When Your Divorce Shifts from Shock and Awe to Cat and Mouse
After 40 years of marriage, Jane enjoyed the life she had built with her husband, Tom. She had two grown children who were healthy and happy. She had four grandchildren that she saw regularly. And although she wished her marriage to Tom could be more passionate, it was peaceful and loving.
Then she found out that Tom had been maintaining another apartment near their home—for a girlfriend.
Rocked, betrayed, and furious, Jane confided in her best friend, who told her to lawyer up and throw Tom out of their home. She knew just who Jane should retain as her divorce attorney, Victoria Claire Fitz, whose name seemed to pop up in every high-profile divorce. “The S.O.B. deserves to meet up with someone like her,” the friend said. “He won’t know what hit him.”
Jane liked the sound of that. Tom would never expect her to come after him with the big guns—just like she never dreamed he’d be supporting a mistress. She made an appointment with Victoria Fitz.
Tom came home from his girlfriend’s apartment when he was served with divorce papers. He couldn’t believe Jane would act so rashly without talking to him first. All because of the girlfriend he had had for years? Jane should have known he was seeing someone on the side. If their marriage was not technically sexless, it sure felt that way. But hadn’t he always been there for her, for the children, for his family?
He googled Victoria Claire Fitz and saw that she was billed as the top divorce attorney for the super-rich. What was Jane thinking? They weren’t super-rich. Yes, they were financially comfortable. But not economically comfortable enough to spend years of their lives litigating in court.
The attorney who had done Tom’s will for the family referred him to a divorce attorney who reviewed the papers Tom had received and told him that his wife had filed an emergency application in court requesting that he be kept out of the marital home. A court conference in two weeks would decide what happened next. The lawyer said he thought that Jane’s application for exclusive occupancy was weak, but it was important for Tom to fight it since he would be behind the eight ball for the rest of the divorce if they were able to remove him from home.
Hearing this, Tom called Jane, whose phone went right to voice mail. He texted her. She replied that she was going away for the next two weeks to their daughter’s place in San Diego, and she did not want to speak to him.

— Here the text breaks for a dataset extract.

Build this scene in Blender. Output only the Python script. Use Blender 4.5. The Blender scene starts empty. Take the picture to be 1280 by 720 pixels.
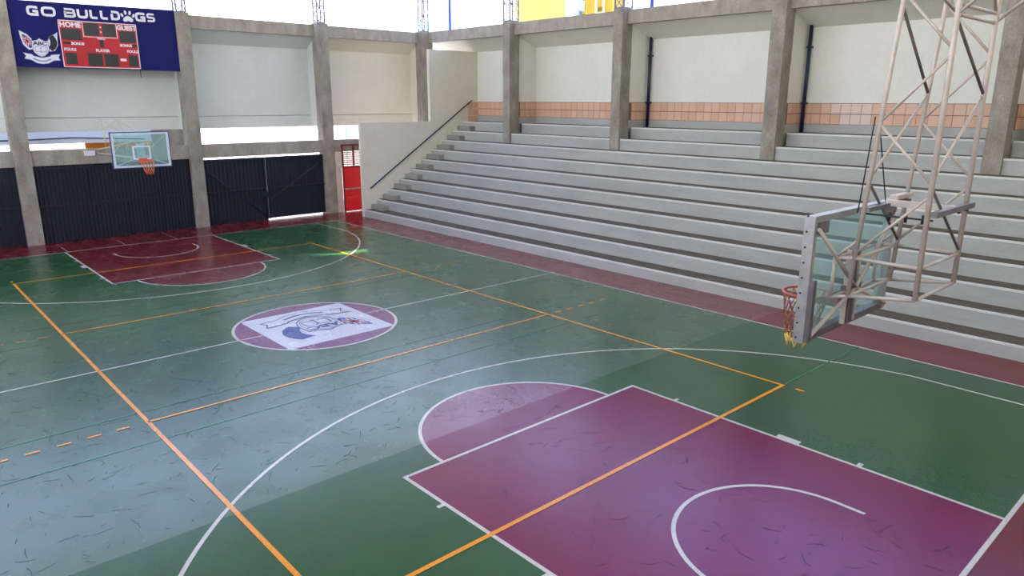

At the court conference, the court heard oral arguments from the lawyers about whether Tom should be allowed to stay in the house, and then it denied Jane’s application. The court also suggested that since Tom and Jane had been together for decades, they try to work this out so they wouldn’t spend the next several years and a big chunk of their retirement accounts on lawyers.
Jane was demoralized. She didn’t want to have to see Tom every day, and she didn’t want to move out of her home of 40 years or live with her daughter for an extended period of time. She felt stuck.
A week or so after the court date, Jane got the first invoice from her counsel. She was stunned to see how much it cost. The retainer was mostly depleted and she was no farther along in her divorce. She could’ve taken her grandkids to Europe for what she’d already spent. All she wanted was to be divorced from Tom and live her life in peace. Was that asking for too much?
She called up her attorney and asked how long the divorce was going to take. When Victoria told her years, her heart pounded and she felt victimized all over again. “I’m going to have to think about this,” she told her lawyer.
The judge’s words about trying to settle matters outside of court rang in her ears. It took her a few weeks of venting to calm down, but with her daughter’s help, she started looking into mediation. For as angry as she was at Tom, she realized that the last thing she wanted was to go broke getting caught in a cat and mouse game where the only winners seemed to be the lawyers.
Jane ordinarily wouldn’t have thought of choosing a $1,000 per hour attorney, but it’s hard to make intelligent long-term decisions after a trauma like discovering that your spouse has a secret life. In the heat of the moment, especially when betrayal is in the picture, most people are inclined to fight fire with fire and go for shock-and-awe tactics aimed at punishing the other person as much as getting what they need to have the best post-divorce life. Divorce budgets balloon as proceedings stretch out, consuming vast amounts of time, energy, and money. And as Jane saw from the beginning, high-priced drama doesn’t guarantee results.
She was lucky to realize that early.
The take-away for you? Before firing off “missiles” and calling in an expensive, big-dog firm to sic on the other person, try diplomacy if you can. Try mediation. Try negotiation. Use only as much force as necessary to achieve your divorce goals. If you are looking for revenge, expert for-hire lawyers, like the "Victoria Claire Fitz's" of the world, will be happy to serve you as long as you can bankroll their overhead. But you’ll probably be better off with a lawyer whose goal is not to stun the other side into submission with expensive power plays, but simply to help you win the war—which is to move you on to a better place in your life.